It’s the final round of Jeopardy! and the stakes are high. Martha wipes a bead of sweat off her face, her fingers descending to trace the pearls around her neck for good luck. Despite holding a bank account several orders of magnitude smaller than her opponent Patricia, both women bet approximately the same amount in an attempt to win the game. Irrational though this might seem, there is a whole subfield of economics dedicated to similar forms of decision-making.
In a paper from 2003, researchers explored a slightly different gamble: A single bet with a 50 per cent chance of winning $550 and a 50 per cent chance of losing $500. In the scheme of things, the $50 difference is negligible. However, despite the probabilistic promise, very few participants chose to take the bet.
The explanation for why people did not want to take the bet relies on a distaste for uncertain risks. The formal term for this phenomenon is risk aversion, a situation wherein people try to minimize uncertainty even when the odds are in their favour. This works in parallel with the endowment effect, where people tend to see losing something as more consequential than gaining a reward. This study, and many like it, explore the motivations that drive individuals’ decisions.
Perhaps less intuitively, the study also found that risk aversion to the 550/500 bet did not change based on overall wealth.
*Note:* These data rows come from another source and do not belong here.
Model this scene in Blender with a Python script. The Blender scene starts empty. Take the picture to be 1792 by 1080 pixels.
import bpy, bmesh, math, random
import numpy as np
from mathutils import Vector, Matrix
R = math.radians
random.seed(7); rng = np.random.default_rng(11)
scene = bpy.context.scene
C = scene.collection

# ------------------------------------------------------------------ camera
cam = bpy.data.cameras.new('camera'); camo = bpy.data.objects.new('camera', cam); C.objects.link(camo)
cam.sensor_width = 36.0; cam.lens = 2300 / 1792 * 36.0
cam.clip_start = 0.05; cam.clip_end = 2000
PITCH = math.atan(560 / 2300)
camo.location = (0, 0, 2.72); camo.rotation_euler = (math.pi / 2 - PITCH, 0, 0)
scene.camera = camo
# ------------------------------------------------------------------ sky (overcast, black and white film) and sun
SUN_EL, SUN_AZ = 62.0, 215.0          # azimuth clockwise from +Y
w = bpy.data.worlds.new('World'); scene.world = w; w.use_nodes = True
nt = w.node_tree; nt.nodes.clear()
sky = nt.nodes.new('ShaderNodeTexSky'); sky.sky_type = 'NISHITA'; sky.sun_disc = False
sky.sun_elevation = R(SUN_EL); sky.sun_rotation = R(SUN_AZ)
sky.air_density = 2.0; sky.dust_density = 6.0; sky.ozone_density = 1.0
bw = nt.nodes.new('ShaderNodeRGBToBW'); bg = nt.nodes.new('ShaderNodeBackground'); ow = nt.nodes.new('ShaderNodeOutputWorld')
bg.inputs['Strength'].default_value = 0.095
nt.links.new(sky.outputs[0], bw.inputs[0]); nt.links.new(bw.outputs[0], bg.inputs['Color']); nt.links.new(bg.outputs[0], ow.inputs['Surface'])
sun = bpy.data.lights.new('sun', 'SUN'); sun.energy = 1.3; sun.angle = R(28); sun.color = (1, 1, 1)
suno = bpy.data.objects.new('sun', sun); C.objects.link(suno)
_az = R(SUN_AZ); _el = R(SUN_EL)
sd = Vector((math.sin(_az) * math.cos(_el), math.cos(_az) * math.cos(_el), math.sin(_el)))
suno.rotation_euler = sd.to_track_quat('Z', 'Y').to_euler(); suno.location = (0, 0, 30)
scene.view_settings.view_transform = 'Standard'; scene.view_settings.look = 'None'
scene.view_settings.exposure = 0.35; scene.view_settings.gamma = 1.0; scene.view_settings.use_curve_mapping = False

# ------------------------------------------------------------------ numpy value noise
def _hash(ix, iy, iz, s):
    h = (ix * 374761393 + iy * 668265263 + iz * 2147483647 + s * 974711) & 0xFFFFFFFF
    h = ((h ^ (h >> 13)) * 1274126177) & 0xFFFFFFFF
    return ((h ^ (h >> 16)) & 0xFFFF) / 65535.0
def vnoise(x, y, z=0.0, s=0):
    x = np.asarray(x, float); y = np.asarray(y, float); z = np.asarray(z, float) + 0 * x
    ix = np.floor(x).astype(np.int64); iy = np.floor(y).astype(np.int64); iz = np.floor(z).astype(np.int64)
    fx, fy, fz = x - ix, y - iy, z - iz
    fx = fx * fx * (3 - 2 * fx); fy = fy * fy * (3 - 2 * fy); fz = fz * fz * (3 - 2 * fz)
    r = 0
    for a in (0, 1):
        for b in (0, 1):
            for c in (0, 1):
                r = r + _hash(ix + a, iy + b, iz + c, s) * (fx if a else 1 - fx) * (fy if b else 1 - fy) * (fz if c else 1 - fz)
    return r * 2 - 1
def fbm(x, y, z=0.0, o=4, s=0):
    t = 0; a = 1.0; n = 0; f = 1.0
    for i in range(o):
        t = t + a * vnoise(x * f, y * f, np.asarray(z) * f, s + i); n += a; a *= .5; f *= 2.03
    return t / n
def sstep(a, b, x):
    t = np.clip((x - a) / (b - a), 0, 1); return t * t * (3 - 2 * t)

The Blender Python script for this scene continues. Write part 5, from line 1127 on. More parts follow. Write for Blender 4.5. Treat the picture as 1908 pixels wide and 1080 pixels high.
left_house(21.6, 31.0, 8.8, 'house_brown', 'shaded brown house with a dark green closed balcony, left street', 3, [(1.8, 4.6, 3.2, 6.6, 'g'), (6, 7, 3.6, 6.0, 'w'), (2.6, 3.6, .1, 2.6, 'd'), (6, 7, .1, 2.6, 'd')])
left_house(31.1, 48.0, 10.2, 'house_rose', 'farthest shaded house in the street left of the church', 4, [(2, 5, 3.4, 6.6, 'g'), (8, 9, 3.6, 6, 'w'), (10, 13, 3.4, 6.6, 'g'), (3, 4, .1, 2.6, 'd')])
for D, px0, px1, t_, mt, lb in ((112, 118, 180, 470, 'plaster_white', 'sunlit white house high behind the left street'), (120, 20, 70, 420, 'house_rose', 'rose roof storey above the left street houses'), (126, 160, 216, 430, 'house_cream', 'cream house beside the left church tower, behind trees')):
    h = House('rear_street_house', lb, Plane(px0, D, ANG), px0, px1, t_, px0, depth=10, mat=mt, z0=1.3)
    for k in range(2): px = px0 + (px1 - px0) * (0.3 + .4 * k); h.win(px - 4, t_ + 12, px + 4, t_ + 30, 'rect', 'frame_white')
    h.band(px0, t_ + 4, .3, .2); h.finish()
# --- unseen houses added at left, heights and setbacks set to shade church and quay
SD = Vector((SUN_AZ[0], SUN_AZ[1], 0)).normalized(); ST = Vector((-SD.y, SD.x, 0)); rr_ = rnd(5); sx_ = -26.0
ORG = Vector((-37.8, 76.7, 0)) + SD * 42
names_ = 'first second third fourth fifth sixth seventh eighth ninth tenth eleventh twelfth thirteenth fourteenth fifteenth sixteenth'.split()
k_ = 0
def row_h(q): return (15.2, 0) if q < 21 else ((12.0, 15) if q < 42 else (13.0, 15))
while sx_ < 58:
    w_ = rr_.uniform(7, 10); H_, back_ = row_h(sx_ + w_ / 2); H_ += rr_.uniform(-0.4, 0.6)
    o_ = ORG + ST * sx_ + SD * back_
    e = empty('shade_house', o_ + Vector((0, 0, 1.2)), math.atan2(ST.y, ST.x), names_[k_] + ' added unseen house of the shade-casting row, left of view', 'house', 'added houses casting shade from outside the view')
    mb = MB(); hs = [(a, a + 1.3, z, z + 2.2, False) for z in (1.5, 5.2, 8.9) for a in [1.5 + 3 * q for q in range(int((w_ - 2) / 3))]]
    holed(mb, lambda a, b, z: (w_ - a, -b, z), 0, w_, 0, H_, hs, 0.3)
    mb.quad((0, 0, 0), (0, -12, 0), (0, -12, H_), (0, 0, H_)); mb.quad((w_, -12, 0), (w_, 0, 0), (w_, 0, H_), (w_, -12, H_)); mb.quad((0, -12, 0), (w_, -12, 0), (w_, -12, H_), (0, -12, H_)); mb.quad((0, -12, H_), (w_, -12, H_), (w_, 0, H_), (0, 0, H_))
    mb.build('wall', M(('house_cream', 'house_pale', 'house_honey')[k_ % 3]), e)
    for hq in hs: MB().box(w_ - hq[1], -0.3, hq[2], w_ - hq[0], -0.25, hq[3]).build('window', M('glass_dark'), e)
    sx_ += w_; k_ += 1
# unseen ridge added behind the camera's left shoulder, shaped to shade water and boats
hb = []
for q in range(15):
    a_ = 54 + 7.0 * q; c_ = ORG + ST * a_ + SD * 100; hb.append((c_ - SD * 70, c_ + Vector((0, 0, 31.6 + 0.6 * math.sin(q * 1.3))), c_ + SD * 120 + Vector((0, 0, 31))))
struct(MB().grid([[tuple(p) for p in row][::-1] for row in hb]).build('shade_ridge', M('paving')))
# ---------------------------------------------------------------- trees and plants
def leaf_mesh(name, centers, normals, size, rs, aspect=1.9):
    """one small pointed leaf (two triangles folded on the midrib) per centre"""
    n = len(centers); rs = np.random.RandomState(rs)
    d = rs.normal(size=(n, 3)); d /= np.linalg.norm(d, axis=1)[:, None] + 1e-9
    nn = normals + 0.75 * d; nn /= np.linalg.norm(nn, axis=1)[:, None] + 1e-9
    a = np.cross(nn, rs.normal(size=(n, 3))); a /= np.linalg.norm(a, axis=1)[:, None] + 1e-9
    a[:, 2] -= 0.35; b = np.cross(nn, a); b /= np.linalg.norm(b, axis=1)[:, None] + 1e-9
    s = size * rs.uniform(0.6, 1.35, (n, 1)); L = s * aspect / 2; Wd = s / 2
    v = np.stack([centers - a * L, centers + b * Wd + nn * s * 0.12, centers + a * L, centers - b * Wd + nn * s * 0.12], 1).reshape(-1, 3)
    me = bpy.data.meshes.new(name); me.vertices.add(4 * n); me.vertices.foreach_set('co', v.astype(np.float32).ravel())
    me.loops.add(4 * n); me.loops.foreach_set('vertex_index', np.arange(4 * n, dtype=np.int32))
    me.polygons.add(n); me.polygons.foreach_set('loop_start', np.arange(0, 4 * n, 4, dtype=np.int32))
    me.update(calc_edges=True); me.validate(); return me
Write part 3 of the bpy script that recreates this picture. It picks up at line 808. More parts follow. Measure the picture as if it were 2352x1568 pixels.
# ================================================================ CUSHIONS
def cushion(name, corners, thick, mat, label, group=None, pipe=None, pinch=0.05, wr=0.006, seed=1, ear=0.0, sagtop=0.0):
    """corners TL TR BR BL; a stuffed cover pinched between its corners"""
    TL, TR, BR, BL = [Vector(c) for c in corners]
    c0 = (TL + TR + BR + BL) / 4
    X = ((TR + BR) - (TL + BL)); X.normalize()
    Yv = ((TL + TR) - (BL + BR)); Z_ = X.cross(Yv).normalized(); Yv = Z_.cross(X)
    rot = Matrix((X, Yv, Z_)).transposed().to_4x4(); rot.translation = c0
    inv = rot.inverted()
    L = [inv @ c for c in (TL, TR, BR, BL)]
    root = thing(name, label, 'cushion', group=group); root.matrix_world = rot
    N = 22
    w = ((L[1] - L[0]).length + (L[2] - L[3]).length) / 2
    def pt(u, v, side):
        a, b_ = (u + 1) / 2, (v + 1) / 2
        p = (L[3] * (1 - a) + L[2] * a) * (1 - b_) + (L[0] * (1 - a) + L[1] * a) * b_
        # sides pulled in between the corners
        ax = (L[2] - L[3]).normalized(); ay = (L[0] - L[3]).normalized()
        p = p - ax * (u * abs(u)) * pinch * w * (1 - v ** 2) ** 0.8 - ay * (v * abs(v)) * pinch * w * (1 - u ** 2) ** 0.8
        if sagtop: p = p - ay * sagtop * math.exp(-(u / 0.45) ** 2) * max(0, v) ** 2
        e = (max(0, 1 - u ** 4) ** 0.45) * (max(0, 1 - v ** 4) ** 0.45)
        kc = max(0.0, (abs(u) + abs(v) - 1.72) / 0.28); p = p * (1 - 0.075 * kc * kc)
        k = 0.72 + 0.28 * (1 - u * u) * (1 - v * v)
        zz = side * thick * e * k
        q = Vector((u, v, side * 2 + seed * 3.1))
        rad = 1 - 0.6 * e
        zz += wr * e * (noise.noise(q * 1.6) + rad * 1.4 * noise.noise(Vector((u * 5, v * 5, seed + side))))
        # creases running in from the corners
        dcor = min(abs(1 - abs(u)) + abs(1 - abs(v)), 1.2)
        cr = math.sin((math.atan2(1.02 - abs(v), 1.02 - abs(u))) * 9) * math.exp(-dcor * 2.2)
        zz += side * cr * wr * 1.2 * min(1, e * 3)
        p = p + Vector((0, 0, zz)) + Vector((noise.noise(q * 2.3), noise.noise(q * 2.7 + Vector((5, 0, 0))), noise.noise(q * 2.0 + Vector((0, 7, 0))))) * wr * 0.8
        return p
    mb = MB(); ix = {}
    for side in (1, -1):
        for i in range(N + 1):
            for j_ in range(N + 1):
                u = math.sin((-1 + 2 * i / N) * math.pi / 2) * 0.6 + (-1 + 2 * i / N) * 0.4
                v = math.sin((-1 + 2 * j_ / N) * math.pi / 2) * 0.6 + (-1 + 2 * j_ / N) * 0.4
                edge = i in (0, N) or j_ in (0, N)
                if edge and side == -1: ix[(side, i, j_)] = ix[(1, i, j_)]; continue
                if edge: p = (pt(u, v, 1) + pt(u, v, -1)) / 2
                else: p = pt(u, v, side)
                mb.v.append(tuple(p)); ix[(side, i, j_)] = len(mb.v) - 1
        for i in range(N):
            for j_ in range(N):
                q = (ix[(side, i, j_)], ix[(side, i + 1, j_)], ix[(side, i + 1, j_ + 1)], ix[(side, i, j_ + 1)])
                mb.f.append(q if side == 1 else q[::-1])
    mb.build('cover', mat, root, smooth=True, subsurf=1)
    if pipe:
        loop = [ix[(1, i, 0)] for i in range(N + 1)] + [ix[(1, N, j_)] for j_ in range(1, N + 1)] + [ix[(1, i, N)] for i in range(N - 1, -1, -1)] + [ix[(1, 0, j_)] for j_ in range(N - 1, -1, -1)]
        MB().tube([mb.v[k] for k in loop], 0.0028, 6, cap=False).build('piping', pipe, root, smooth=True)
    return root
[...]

This is as a result of a phenomenon known as narrow framing, which causes people to evaluate gambles in isolation, without taking information from other parts of their lives into consideration. In the Jeopardy! scenario, narrow framing would push Martha to match Patricia even though her bet had greater consequences for her outside of the game.
Risk aversion research is most relevantly applicable in the stock market. Although investing in the stock market generally produces returns, this does not inspire much interest in investment among the general public. The reasons behind this disinterest are similar: People are generally risk-averse and tend to frame situations narrowly. The stock market is perceived as risky, and, while it has relatively low returns on the day-to-day scale, even small returns can build over time. Meanwhile, most people do not evaluate their finances holistically when considering opportunities to spend. For those who already have money in bank accounts and real estate, it makes sense to diversify their wealth and invest in stocks, yet most people avoid investing.
Even though people generally like to think of themselves as rational agents who make good decisions, an individual’s judgement is, more often than not, heavily swayed by factors they would think irrelevant in the grand scheme of things.